In talking and teaching about climate, one of the issues requiring urgent and sustained discourse is “1.5 degrees.” In a nutshell, the world has already warmed by just over one degree Celsius from pre-industrial times. This is responsible for the climatic changes already seen, including the stronger storms, longer droughts, more frequent land and ocean heat waves, and higher sea levels being experienced in the Caribbean. SIDS have strongly advocated for limiting global warming to 1.5 degrees by the end of the current century — i.e., allowing for only half a degree or less of further warming. Unfortunately, the world is not presently on course to achieve this. At the current emission rates of greenhouse gases, and even accounting for reduction pledges, the world will be two to three degrees warmer than in pre-industrial times by the end of the century, and this poses a serious problem for SIDS.

There is need, then, to talk and teach that 1.5 is not an abstract target but rather a chance for a liveable future for the most vulnerable.

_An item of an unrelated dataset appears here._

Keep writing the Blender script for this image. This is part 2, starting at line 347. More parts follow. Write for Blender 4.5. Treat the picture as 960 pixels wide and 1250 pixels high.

The Intergovernmental Panel on Climate Change (IPCC) is the United Nations body tasked with periodically collating and disseminating the latest science on climate change. Its 2021 report suggests, for example, that a once in ten-year extreme temperature event observed in pre-industrial times will likely occur 4.1 times for 1.5 degrees but 5.6 times at two degrees. Caribbean research likewise indicates reduced damage from extreme weather, less drying, and greater agricultural productivity at 1.5 versus higher levels of global warming. The IPCC’s newly released 2022 report carries a starker message. It notes that for every tenth of a degree of warming beyond 1.5 degrees, climate impacts, loss and damage escalate, and the likelihood of the most vulnerable countries achieving climate-resilient development rapidly diminishes.

Equally important is communicating that notwithstanding the chance it offers for a liveable future, 1.5 degrees will also represent a significant challenge for SIDS. The IPCC reports mentioned above also indicate an intensification of impacts at 1.5 degrees compared to the present. For example, in the Caribbean at 1.5 degrees, agriculture will be challenged by more frequent droughts, beach erosion  and coral bleaching will accelerate, new water sources will be required, and port cities will need fortifications to withstand more-intense hurricanes. It is also important to convey that 1.5 degrees does not equate to a “safe” point at which our present climate woes will normalise or disappear.

Finally, in light of the above, we must also talk and teach about choice. The choice is not, as is often portrayed, between reducing greenhouse gases (termed mitigation in climate science) and adapting to future change. Both actions must be pursued. A globally agreed mitigation agenda is necessary to make the 1.5 goal achievable and unlock the chance it affords for a liveable future. But mitigation pursuits must co-exist with adaptation plans that confront head-on the challenges a 1.5 degree world will pose. The choice is also not between action and inaction — the latter is not an option. Rather, for each nation, the choice lies in the mix and magnitude of the mitigation and adaptation responses. These must take into consideration situation and context, responsibility and requirement, equity and justice, opportunity and sustainability, transition rate (to carbon-neutral economies) and transformation goals, shielding the already vulnerable and pursuing the common good.

We must talk and teach even more about climate change — the chance, the challenge, and the choices to be made in relation to 1.5 degrees.

The world is at a “climate crossroads,” with its future state dependent on decisions and actions taken today. Changed attitudes reflected in radically different behaviours are needed now to ensure that the net-zeroemissions goal (where greenhouse gas emissions are matched by their removal) is globally attained by mid-century. This, according to the science, represents the narrow but rapidly closing window of opportunity for achieving 1.5 degrees. So we must talk and teach even more about climate change — the chance, the challenge, and the choices to be made in relation to 1.5 degrees. This is a mandate we all have to adopt. In the end, the survival of those most vulnerable to climate change, including SIDS in the Commonwealth, depends on it.